* start *

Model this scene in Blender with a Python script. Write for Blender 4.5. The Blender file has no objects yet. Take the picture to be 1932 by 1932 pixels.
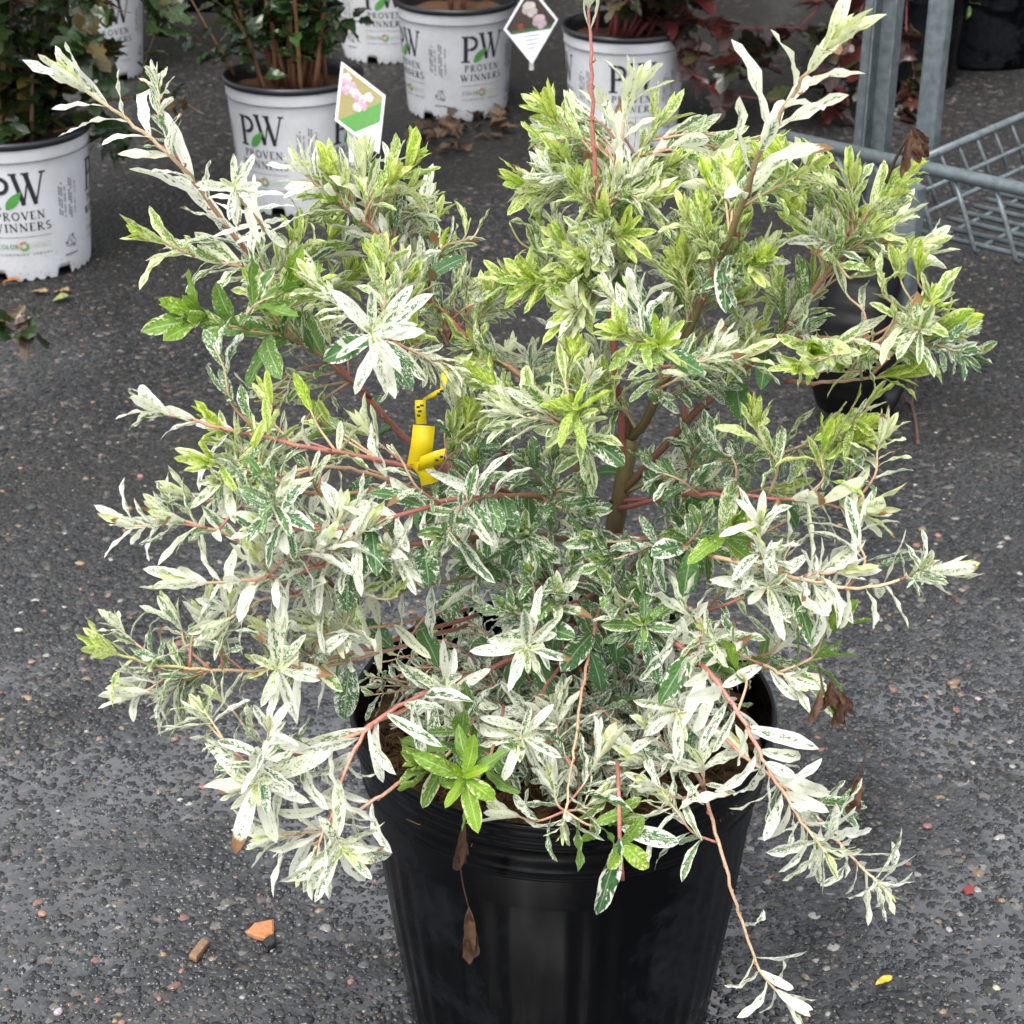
import bpy, math, random
import numpy as np
from mathutils import Vector, Matrix

random.seed(7)
rng = np.random.default_rng(7)
R = math.radians
S = bpy.context.scene
COL = S.collection

# ------------------------------------------------------------------ camera, sky, sun, exposure
CAM_H, PITCH, FPX, HALF = 1.19, R(27.3), 3542.0, 966.0
cam_d = bpy.data.cameras.new("camera")
cam = bpy.data.objects.new("camera", cam_d)
COL.objects.link(cam)
cam.location = (0, 0, CAM_H)
cam.rotation_euler = (R(90) - PITCH, 0, 0)
cam_d.sensor_width = 36
cam_d.lens = 36 * FPX / (2 * HALF)
cam_d.clip_start, cam_d.clip_end = 0.05, 400
cam_d.dof.use_dof = True
cam_d.dof.focus_distance = 1.5
cam_d.dof.aperture_fstop = 20
S.camera = cam

world = bpy.data.worlds.new("World")
S.world = world
world.use_nodes = True
wn, wl = world.node_tree.nodes, world.node_tree.links
bg = wn["Background"]
sky = wn.new("ShaderNodeTexSky")
sky.sky_type = 'NISHITA'
sky.sun_disc = False
SUN_EL, SUN_AZ = R(62), R(205)
sky.sun_elevation, sky.sun_rotation = SUN_EL, SUN_AZ
sky.dust_density, sky.ozone_density, sky.air_density = 3.0, 1.0, 1.0
hsv = wn.new("ShaderNodeHueSaturation")
hsv.inputs["Saturation"].default_value = 0.2
wl.new(sky.outputs[0], hsv.inputs["Color"])
wl.new(hsv.outputs[0], bg.inputs[0])
bg.inputs[1].default_value = 0.15

sun_d = bpy.data.lights.new("sun", 'SUN')
sun_d.energy, sun_d.angle, sun_d.color = 1.1, R(30), (1, 0.98, 0.95)
sun = bpy.data.objects.new("sun", sun_d)
COL.objects.link(sun)
sd = Vector((math.sin(SUN_AZ) * math.cos(SUN_EL), math.cos(SUN_AZ) * math.cos(SUN_EL), math.sin(SUN_EL)))
sun.rotation_euler = sd.to_track_quat('Z', 'Y').to_euler()
sun.location = sd * 20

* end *

Quote the material in full and exactly; do not carry over its pictures.

Model this scene in Blender with a Python script. Write for Blender 4.5. The Blender file has no objects yet. Take the picture to be 1932 by 1932 pixels.
import bpy, math, random
import numpy as np
from mathutils import Vector, Matrix

random.seed(7)
rng = np.random.default_rng(7)
R = math.radians
S = bpy.context.scene
COL = S.collection

# ------------------------------------------------------------------ camera, sky, sun, exposure
CAM_H, PITCH, FPX, HALF = 1.19, R(27.3), 3542.0, 966.0
cam_d = bpy.data.cameras.new("camera")
cam = bpy.data.objects.new("camera", cam_d)
COL.objects.link(cam)
cam.location = (0, 0, CAM_H)
cam.rotation_euler = (R(90) - PITCH, 0, 0)
cam_d.sensor_width = 36
cam_d.lens = 36 * FPX / (2 * HALF)
cam_d.clip_start, cam_d.clip_end = 0.05, 400
cam_d.dof.use_dof = True
cam_d.dof.focus_distance = 1.5
cam_d.dof.aperture_fstop = 20
S.camera = cam

world = bpy.data.worlds.new("World")
S.world = world
world.use_nodes = True
wn, wl = world.node_tree.nodes, world.node_tree.links
bg = wn["Background"]
sky = wn.new("ShaderNodeTexSky")
sky.sky_type = 'NISHITA'
sky.sun_disc = False
SUN_EL, SUN_AZ = R(62), R(205)
sky.sun_elevation, sky.sun_rotation = SUN_EL, SUN_AZ
sky.dust_density, sky.ozone_density, sky.air_density = 3.0, 1.0, 1.0
hsv = wn.new("ShaderNodeHueSaturation")
hsv.inputs["Saturation"].default_value = 0.2
wl.new(sky.outputs[0], hsv.inputs["Color"])
wl.new(hsv.outputs[0], bg.inputs[0])
bg.inputs[1].default_value = 0.15

sun_d = bpy.data.lights.new("sun", 'SUN')
sun_d.energy, sun_d.angle, sun_d.color = 1.1, R(30), (1, 0.98, 0.95)
sun = bpy.data.objects.new("sun", sun_d)
COL.objects.link(sun)
sd = Vector((math.sin(SUN_AZ) * math.cos(SUN_EL), math.cos(SUN_AZ) * math.cos(SUN_EL), math.sin(SUN_EL)))
sun.rotation_euler = sd.to_track_quat('Z', 'Y').to_euler()
sun.location = sd * 20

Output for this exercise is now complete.